By Maria Ahmed
Brazil’s banking sector will have to square up to the demands of a maturing economy. Emerging Markets asks industry bosses how well they’ve prepared
Brazil’s banking chiefs expect that the country’s unprecedented economic stability will open new markets. Having survived interest rates of 50% and inflation over 2,500% in the 1990s, they argue the industry is well placed to meet new demand.
“We live in a different environment to that of the years behind us,” says Roberto Setubal, president of Banco Itau, Brazil’s largest privately owned bank. Brazil’s macroeconomic fundamentals have improved drastically since the IMF bailout of 2001, he points out.

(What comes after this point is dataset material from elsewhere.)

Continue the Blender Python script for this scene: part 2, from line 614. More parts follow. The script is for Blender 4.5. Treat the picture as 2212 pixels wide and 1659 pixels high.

With net worth of $305.6 billion, Brazil’s banking industry is the biggest in Latin America. Since a cycle of consolidation in the 1990s, four local players have come to dominate: Banco do Brasil, Bradesco, Banco Itau and Unibanco – along with stiff competition from multinationals like Santander and HSBC.
Regulation and reform of the banking sector have helped foster competition and innovation, according to Setubal. For example, the government has not obstructed bids by foreigners to acquire Brazilian banks.
Interest rate push
The key driver of business will be a cut in the interest rate from its current 18%, which will encourage firms and consumers to borrow. Setubal predicts that the process will begin this year. The high interest rate has discouraged banks from lending to the productive sector of the economy, because of the high returns to be had from investing in government credit.
However, private investment in government bonds is coming down, from around 30% of GDP in 2004 to 27% last year, according to Jose Maria Rabelo, senior vice-president at Banco do Brasil, Brazil’s largest bank, 71% of which is state-owned.
Industries hungry to expand capacity include oil production, hydropower and agribusinesses like soy and sugar/ethanol.
The other great opportunity on the corporate side is in products that allow investors, both local and foreign, to access Brazilian capital markets. The secondary market for corporate bonds in Brazil is picking up: “The public sector’s technical capacity and professionalism when it comes to managing funds has improved,” says William Bethlem, head of international banking at Unibanco. “They are investing their pension funds, and the secondary markets have become more liquid.”
As Brazil’s sovereign credit rating quickly approaches investment-grade, demand is up for “anything that allows outside investors to enter the domestic market and access that high interest rate,” he adds. “We’re developing new derivative and structured products that can be traded both inside and outside Brazil.” He predicts an increase in corporate issuance on the international markets by rail and road companies, although he stresses there is a need to ease access to capital by simplifying the process of registering new equity or fixed income issues.
As growth picks up and incomes rise, the consumer market will also offer new opportunities that will be reflected in corporate issues: “Any businesses involved in consumer goods – electronics, supermarkets, air travel – will all grow,” adds Bethlem.
Compared to the United States, Brazilian banking still has some catching up. “We’re 10 years behind,” says Setubal, of Brazil’s consumer loan industry. Consumer credit and credit to small firms should grow at 30% to 40% a year through 2006 and 2007. However, he would like to see an improvement in information on individual and company credit ratings, which enables banks to develop “positive track records for our clients as well as negative ones”.
Setubal says that there is room to reduce the burden and complexity of taxes on banks: however, he acknowledged that reducing taxes is “much easier in a growth environment” and will probably happen slowly.
The government has made a start on cutting taxes on financial transactions. In February of this year it announced measures to cut taxes on foreign investments in locally issued public debt, and tax-free migration for foreigners between equity and fixed-income instruments.
Competitive edge?
But as Brazil’s capital markets open up, so will competition for the Big Four. Bethlem says: “Our major challenge is not the other Brazilian banks but global players who have global distribution, particularly in Asia, as it becomes an important source of capital.” However, he added that there was time for Brazilian banks to adapt: “The Brazilian credit market is still a domestic game”.
“Domestic capital markets will grow a lot and that will be to Brazilian banks’ advantage ... We have the geographical coverage. We’re well positioned to exploit opportunities with fast-growing local companies.”
Rabelo at Banco do Brasil is more precise about the edge the Big Four have over their international counterparts. Having seen off two financial disasters a last decade, he is confident that Brazil’s banks are best positioned to exploit new opportunities in the country: “Only the strong survive.”